Former Head of State worries about customary land
Former Head of State, His Highness Tui Atua Tupua Tamasese Efi, has reportedly admitted he was “pressured into signing the Land Title Registration Act in 2008” when he was in office.
He apparently made the admission in New Zealand last week during the Pacific Law, Custom and Constitutionalism Conference I, held at the Auckland University where he was the keynote speaker
During the conference, the former Head of State and Prime Minister was asked about the issue.
Tui Atua is quoted by Radio New Zealand as saying he was pressured into signing the controversial land law, which many critics of the Government fear will alienate customary land.
And now he is calling for the law to be repealed. He said he signed the Land Title Registration Act in 2008 before realising there should have been a referendum on it.
He said he was told the Act would not affect customary land rights. But Radio New Zealand goes on to report the Head of State as saying Samoans need to understand the legislation affects their customary rights and they must do everything to keep their land.
"There is a very insistent call to try and identify what it is that makes us the people that we are and once we find that, how to find the match with western theology, philosophy, politics because you have to live with others in the world, you have to relate to them in so many ways," he said.

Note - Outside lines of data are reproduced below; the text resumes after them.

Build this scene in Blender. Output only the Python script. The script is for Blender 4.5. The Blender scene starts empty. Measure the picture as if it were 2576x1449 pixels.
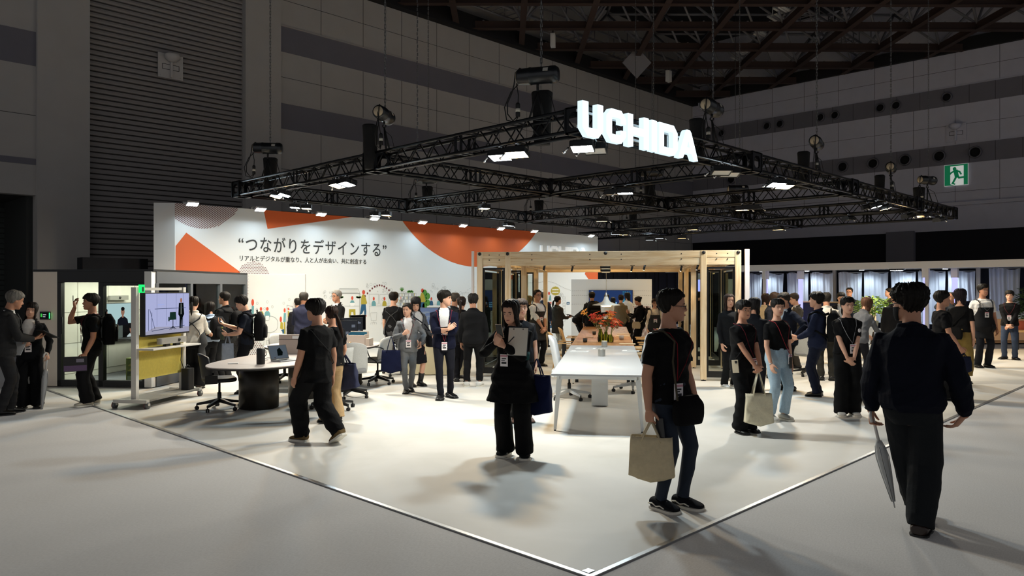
import bpy, math, random
import numpy as np
from mathutils import Vector, Matrix

random.seed(7)
SC = bpy.context.scene
COL = SC.collection
PI = math.pi
R = math.radians

# ---------------------------------------------------------------- camera
CH = 1.76                       # eye height
FPX = 1880.0                    # focal length in pixels of the 2576 x 1449 frame
YAW = R(44.5)                   # the booth edges run along world X and Y; the camera looks at its corner
FW = np.array([math.cos(YAW), math.sin(YAW)])
RT = np.array([math.sin(YAW), -math.cos(YAW)])
cam_d = bpy.data.cameras.new('camera')
cam = bpy.data.objects.new('camera', cam_d)
COL.objects.link(cam)
cam.location = (0, 0, CH)
cam.rotation_euler = (R(90), 0, YAW - R(90))
cam_d.sensor_width = 36.0
cam_d.lens = 36.0 * FPX / 2576.0
cam_d.clip_start = 0.05
cam_d.clip_end = 200
SC.camera = cam

# ---------------------------------------------------------------- world, exposure
SC.view_settings.view_transform = 'Standard'
SC.view_settings.look = 'None'
SC.view_settings.exposure = 0.0
SC.view_settings.gamma = 1.0
SC.view_settings.use_curve_mapping = False
wd = bpy.data.worlds.new('hall_ambience')
SC.world = wd
wd.use_nodes = True
bg = wd.node_tree.nodes['Background']
bg.inputs[0].default_value = (0.95, 0.96, 1.0, 1)
bg.inputs[1].default_value = 0.265
SC.cycles.use_denoising = True
SC.cycles.max_bounces = 5
SC.cycles.diffuse_bounces = 3
SC.cycles.glossy_bounces = 3
SC.cycles.transmission_bounces = 5
SC.cycles.transparent_max_bounces = 10
SC.cycles.sample_clamp_indirect = 4.0
SC.cycles.caustics_reflective = False
SC.cycles.caustics_refractive = False

W_COOL = (0.86, 0.95, 1.0)
W_WARM = (1.0, 0.73, 0.42)

def spot(loc, aim, power, color, size=120, blend=0.7, soft=0.12, name='lamp_light', parent=None):
 l = bpy.data.lights.new(name, 'SPOT')
 l.energy = power
 l.color = color
 l.spot_size = R(size)
 l.spot_blend = blend
 l.shadow_soft_size = soft
 o = bpy.data.objects.new(name, l)
 COL.objects.link(o)
 d = Vector(aim) - Vector(loc)
 o.location = loc
 o.rotation_euler = d.to_track_quat('-Z', 'Y').to_euler()
 return o

# ---------------------------------------------------------------- where a pixel of the photograph lies in the place
def ray(px):
 v = FW + RT * (px - 1288.0) / FPX
 return v

def G(px, py, z=0.0):
 """the point of the horizontal plane at height z"""
 d = (z - CH) * FPX / (724.5 - py)
 p = ray(px) * d
 return Vector((p[0], p[1], z))

def D(px, d, z=0.0):
 """the point at depth d straight ahead, column px"""
 p = ray(px) * d
 return Vector((p[0], p[1], z))

def onY(px, py, Y):
 """the point of the vertical plane y = Y"""
 v = ray(px)
 d = Y / v[1]
 return Vector((v[0] * d, Y, CH + (724.5 - py) / FPX * d))

def onX(px, py, X):
 v = ray(px)
 d = X / v[0]
 return Vector((X, v[1] * d, CH + (724.5 - py) / FPX * d))

def V(lat, d, z=0.0):
 p = FW * d + RT * lat
 return Vector((p[0], p[1], z))

def turn(t):
 """z rotation whose local x runs to the right of the view and y away from it, turned clockwise by t degrees"""
 return YAW - R(90) - R(t)

def depth_of(fy):
 return CH * FPX / (fy - 724.5)

# ---------------------------------------------------------------- materials
def srgb(h):
 if isinstance(h, str):
  h = h.lstrip('#')
  h = tuple(int(h[i:i + 2], 16) for i in (0, 2, 4))
 if max(h) > 1.0:
  h = tuple(c / 255.0 for c in h)
 return tuple((c / 12.92 if c <= .04045 else ((c + .055) / 1.055) ** 2.4) for c in h[:3])

MATS = {}

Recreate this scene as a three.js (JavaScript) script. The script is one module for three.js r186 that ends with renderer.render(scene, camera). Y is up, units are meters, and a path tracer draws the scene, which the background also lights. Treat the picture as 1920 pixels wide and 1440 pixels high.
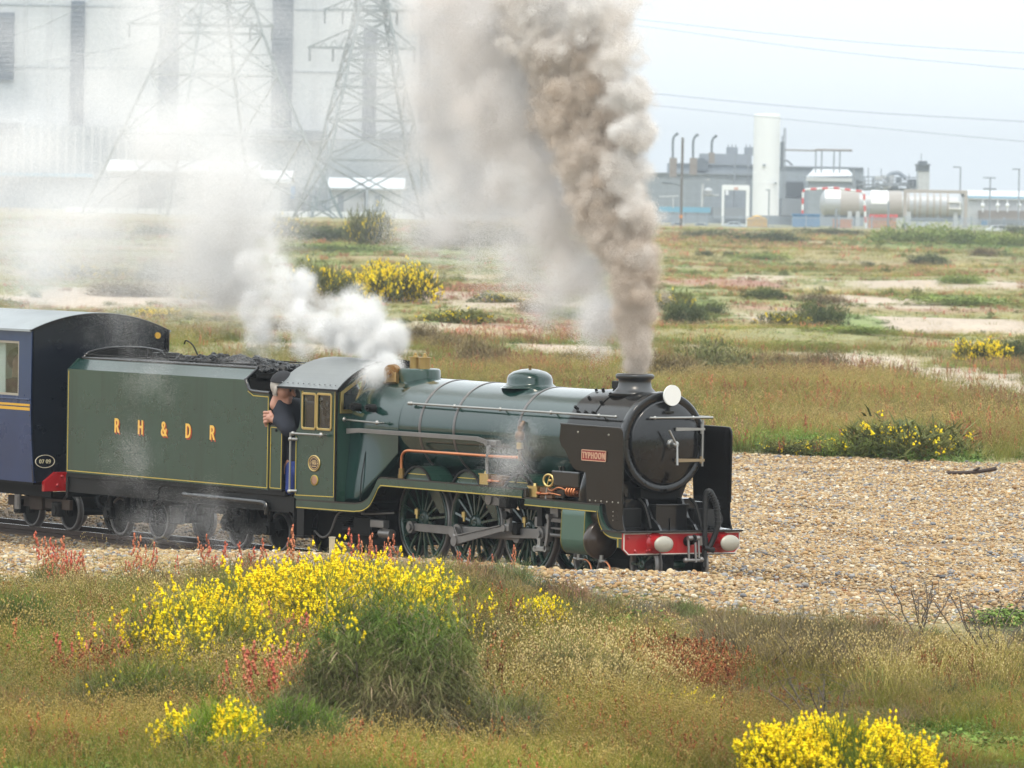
import * as THREE from 'three';
import { mergeGeometries, mergeVertices } from 'three/addons/utils/BufferGeometryUtils.js';
import { RoundedBoxGeometry } from 'three/addons/geometries/RoundedBoxGeometry.js';
import { TextGeometry } from 'three/addons/geometries/TextGeometry.js';
import { FontLoader } from 'three/addons/loaders/FontLoader.js';

// ---------------------------------------------------------------- camera, sky, sun, air, exposure
const scene = new THREE.Scene();
const EYE = new THREE.Vector3(38.846, 2.653, 26.057);
const RIGHT = new THREE.Vector3(0.55754318, 0.01750665, -0.82996333), UP = new THREE.Vector3(-0.03295392, 0.99945631, -0.00105559), AHEAD = new THREE.Vector3(-0.82949361, -0.02793909, -0.55781696);
const camera = new THREE.PerspectiveCamera(6.8673, 4 / 3, 1, 20000);
camera.position.copy(EYE);
camera.quaternion.setFromRotationMatrix(new THREE.Matrix4().makeBasis(RIGHT, UP, AHEAD.clone().negate()));
camera.focus = 46.5;
camera.userData.fStop = 11;

const renderer = new THREE.WebGLRenderer();
renderer.toneMapping = THREE.LinearToneMapping;
renderer.toneMappingExposure = 1.0;
renderer.shadowMap.enabled = true;

const SKYW = 512, SKYH = 256, skyData = new Float32Array(SKYW * SKYH * 4);
for (let j = 0; j < SKYH; j++) {
  const el = ((j + 0.5) / SKYH - 0.5) * Math.PI, e = Math.max(0, Math.sin(el));
  for (let i = 0; i < SKYW; i++) {
    const az = (i + 0.5) / SKYW * Math.PI * 2;
    const cl = 1 + 0.05 * e * (Math.sin(az * 3 + el * 7) + Math.sin(az * 5 - el * 11 + 1.3) * 0.6);
    const k = (1.29 + 0.92 * Math.pow(e, 0.9)) * cl, o = (j * SKYW + i) * 4;
    skyData[o] = k * 0.945; skyData[o + 1] = k * 1.008; skyData[o + 2] = k * 1.04; skyData[o + 3] = 1;
  }
}
const skyTex = new THREE.DataTexture(skyData, SKYW, SKYH, THREE.RGBAFormat, THREE.FloatType);
skyTex.mapping = THREE.EquirectangularReflectionMapping;
skyTex.magFilter = skyTex.minFilter = THREE.LinearFilter;
skyTex.needsUpdate = true;
scene.background = skyTex; scene.environment = skyTex;

const sun = new THREE.DirectionalLight(0xfff1dc, 1.5);
sun.position.set(22, 40, 16); sun.target.position.set(0, 0, 0);
sun.castShadow = true; sun.shadow.radius = 20; sun.shadow.mapSize.set(2048, 2048);
Object.assign(sun.shadow.camera, { left: -30, right: 30, top: 30, bottom: -30, near: 1, far: 150 });
scene.add(sun, sun.target);
scene.fog = new THREE.FogExp2(0xecf3fa, 0.00046);

// ---------------------------------------------------------------- helpers
const { PI, sin, cos, sqrt, abs, min, max, pow, floor, hypot, exp, log } = Math;
const V = (x, y, z) => new THREE.Vector3(x, y, z);
function rng(seed) { let s = seed >>> 0; return () => { s = (s + 0x6d2b79f5) | 0; let t = Math.imul(s ^ (s >>> 15), 1 | s); t = (t + Math.imul(t ^ (t >>> 7), 61 | t)) ^ t; return ((t ^ (t >>> 14)) >>> 0) / 4294967296; }; }
const clamp = (x, a = 0, b = 1) => min(b, max(a, x)), lerp = (a, b, t) => a + (b - a) * t, sstep = (a, b, x) => { const t = clamp((x - a) / (b - a)); return t * t * (3 - 2 * t); };
function table(pts) { return (x) => { if (x <= pts[0][0]) return pts[0][1]; for (let i = 1; i < pts.length; i++) if (x < pts[i][0]) { const a = pts[i - 1], b = pts[i]; return lerp(a[1], b[1], (x - a[0]) / (b[0] - a[0])); } return pts[pts.length - 1][1]; }; }
const hsh = (x, y, z) => { let h = Math.imul(x, 374761393) ^ Math.imul(y, 668265263) ^ Math.imul(z, 2147483647 - 58911); h = Math.imul(h ^ (h >>> 13), 1274126177); return ((h ^ (h >>> 16)) >>> 0) / 4294967296; };
function noise3(x, y, z) {
  const ix = floor(x), iy = floor(y), iz = floor(z); let fx = x - ix, fy = y - iy, fz = z - iz;
  fx = fx * fx * (3 - 2 * fx); fy = fy * fy * (3 - 2 * fy); fz = fz * fz * (3 - 2 * fz);
  const l = (k) => lerp(lerp(hsh(ix, iy, iz + k), hsh(ix + 1, iy, iz + k), fx), lerp(hsh(ix, iy + 1, iz + k), hsh(ix + 1, iy + 1, iz + k), fx), fy);
  return lerp(l(0), l(1), fz);
}
const fbm = (x, y, z = 0, n = 4) => { let a = 0.5, s = 0, t = 0; for (let i = 0; i < n; i++) { s += a * noise3(x, y, z); t += a; a *= 0.5; x = x * 2.03 + 17.1; y = y * 2.03 + 5.7; z = z * 2.03 + 3.1; } return s / t; };

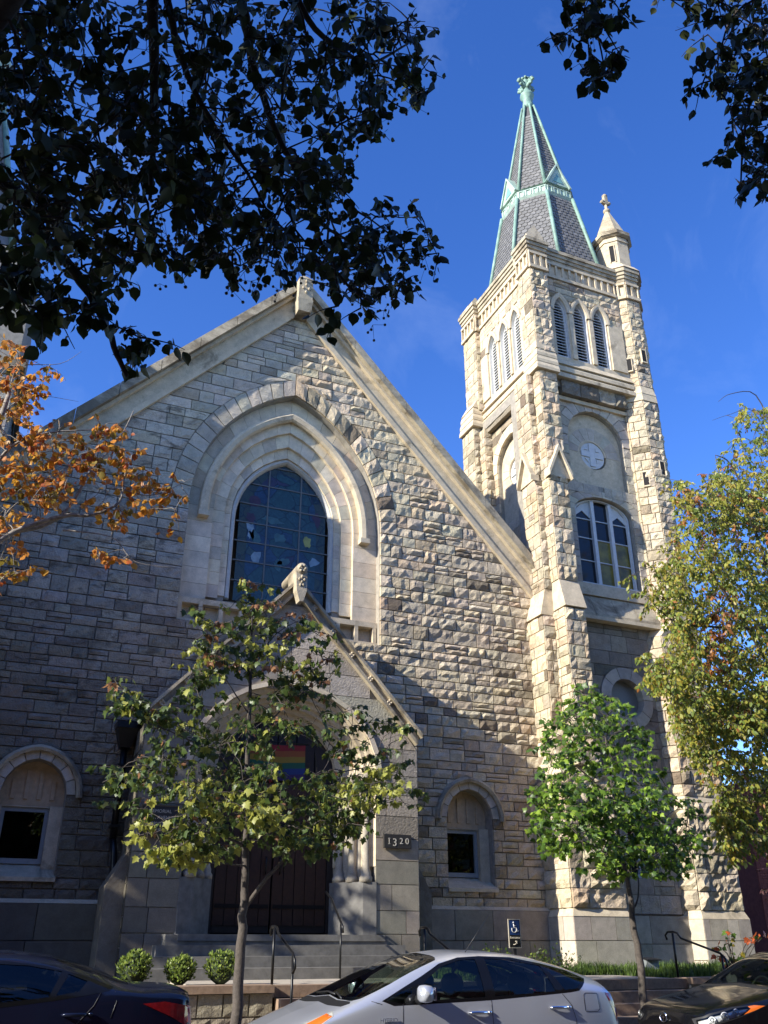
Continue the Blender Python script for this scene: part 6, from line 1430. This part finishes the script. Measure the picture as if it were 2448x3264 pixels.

The L.T.R.A. is an act to provide for:
• the establishment and maintenance of a Register of title to land;
• the establishment of ownership of interests in land by registration;
• the recording in the Register of information in respect of transactions with land;
• access to information recorded in the Register; and (f) matters incidental to the above.
One of the biggest critics of L.T.R.A, Fiu Mataese Elisara, was also among the speakers at the conference.
In his address, he expressed concerns about the law.
“Samoans rightly claim customary lands and traditional resources through ancestral ownership - a birthright respected as lawful and brings with it authority and sovereignty,” he said.
“We are therefore stunned that the dangers posed by L.T.R.A. are serious, tantamount to forever losing our customary lands and resources! Yet we have never authorized, nor given up, any of our ancestors-given rights of ownership.”
Fiu goes on to remind about the importance of being vigilant about land laws.
“In the context of our customary land tenure systems, it is remiss of us if we allow ourselves to be pressured into premature laws and agreements by the momentum of contemporary land grabbing and land reform processes,” he said.
“Or content ourselves with forced decisions which paper over indigenous non-negotiable realities and fundamental disagreements. Resistance from locally affected peoples and communities is widespread as they increasingly assert their rights to self-determination and veto over forced globalization, colonization, the exercise of governments and corporate powers."
“Citizens are demanding accountability as condition for their free prior and informed consent!”
(Fiu’s paper will be published in full in tomorrow’s Samoa Observer.)
Other prominent Samoans who spoke at the conference include Judge Ida Malosi of the NZ District, Family & Youth Courts, Sister Vitolia Mo’a of S.M.S.M and the C.E.O of Samoa Law Reform Commission, Teleiai Dr. Lalotoa Mulitalo.